Strategi Three Arrows memang cukup berbahaya. Mereka melibatkan peminjaman uang dari banyak perusahaan dan kemudian menginvestasikannya ke proyek kripto lainnya, yang seringkali masih baru dan belum teruji. Firma ini padahal telah ada selama satu dekade (10 tahun).

“3AC seharusnya menjadi bijaksana dalam investasi kripto,” ungkap Nik Bhatia, seorang profesor keuangan dan ekonomi bisnis di University of Southern California.

Kejatuhan Three Arrows Capital dapat ditelusuri ke runtuhnya harga terraUSD (UST) pada bulan Mei, yang telah menjadi salah satu proyek stablecoin yang dipatok dolar AS yang paling populer.

Stabilitas UST bergantung pada serangkaian kode yang kompleks, dengan sedikit uang tunai untuk mendukung pengaturan, meskipun ada janji bahwa pengembangnya akan mempertahankan nilainya terlepas dari volatilitas di pasar kripto yang lebih luas. Namun nyata harga TerraUSD anjlok bahkan di bawah US$1 per koin.

“Koreksi aset berisiko ditambah dengan likuiditas yang lebih sedikit telah mengekspos proyek-proyek yang menjanjikan imbal hasil tinggi tidak berkelanjutan, yang mengakibatkan keruntuhan harga, seperti UST,” ujar Alkesh Shah, ahli strategi aset digital dan kripto global di Bank of America.

Kejatuhan harga TerraUSDT dan token saudara Terra LUNA telah membuat investor rugi US$60 miliar.

“Keruntuhan terraUSD dan luna adalah titik nol,” ujar Bhatia dari USC. Dia menggambarkan kehancuran itu sebagai domino pertama yang jatuh dalam “rantai panjang dan mimpi buruk dari pengaruh dan penipuan”.

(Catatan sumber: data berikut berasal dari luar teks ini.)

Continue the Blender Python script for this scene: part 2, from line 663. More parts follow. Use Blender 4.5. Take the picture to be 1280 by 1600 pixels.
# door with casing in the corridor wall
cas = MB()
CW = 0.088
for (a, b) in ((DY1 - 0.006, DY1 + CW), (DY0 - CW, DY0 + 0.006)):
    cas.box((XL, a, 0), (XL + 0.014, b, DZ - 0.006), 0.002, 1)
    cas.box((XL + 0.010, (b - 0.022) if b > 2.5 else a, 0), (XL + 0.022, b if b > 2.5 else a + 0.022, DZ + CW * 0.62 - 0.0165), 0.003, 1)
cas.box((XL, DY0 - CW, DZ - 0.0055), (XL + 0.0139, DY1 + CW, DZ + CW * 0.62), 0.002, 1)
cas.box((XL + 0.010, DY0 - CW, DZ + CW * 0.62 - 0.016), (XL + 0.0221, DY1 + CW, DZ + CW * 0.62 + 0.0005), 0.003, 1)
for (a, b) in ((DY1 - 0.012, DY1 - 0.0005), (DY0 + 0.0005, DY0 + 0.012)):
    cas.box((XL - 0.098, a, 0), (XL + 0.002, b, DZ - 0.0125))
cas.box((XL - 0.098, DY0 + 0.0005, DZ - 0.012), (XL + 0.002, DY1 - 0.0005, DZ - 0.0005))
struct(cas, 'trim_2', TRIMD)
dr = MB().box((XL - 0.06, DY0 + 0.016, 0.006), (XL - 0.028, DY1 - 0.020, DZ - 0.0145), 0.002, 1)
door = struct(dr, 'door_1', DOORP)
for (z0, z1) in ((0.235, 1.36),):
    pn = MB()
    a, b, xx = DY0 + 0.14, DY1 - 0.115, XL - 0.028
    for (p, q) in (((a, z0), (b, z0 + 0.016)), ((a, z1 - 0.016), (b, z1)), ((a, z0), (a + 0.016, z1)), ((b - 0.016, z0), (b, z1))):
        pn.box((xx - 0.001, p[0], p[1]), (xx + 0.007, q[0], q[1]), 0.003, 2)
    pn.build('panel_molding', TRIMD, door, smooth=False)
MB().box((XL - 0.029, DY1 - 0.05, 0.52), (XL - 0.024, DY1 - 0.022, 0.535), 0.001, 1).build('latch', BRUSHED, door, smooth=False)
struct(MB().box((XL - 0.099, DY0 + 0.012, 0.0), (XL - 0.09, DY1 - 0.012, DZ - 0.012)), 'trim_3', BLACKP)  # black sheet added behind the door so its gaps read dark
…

3AC mengatakan kepada Wall Street Journal bahwa mereka telah menginvestasikan US$200 juta di Terra LUNA. Laporan industri lainnya mengatakan eksposur dana itu sekitar US$560 juta. Apa pun kerugiannya, investasi itu menjadi hampir tidak berharga ketika proyek stablecoin gagal.

Ledakan UST mengguncang kepercayaan di sektor ini dan mempercepat penurunan harga kripto yang sudah berlangsung karena investor melihat adanya peningkatan risiko investasi.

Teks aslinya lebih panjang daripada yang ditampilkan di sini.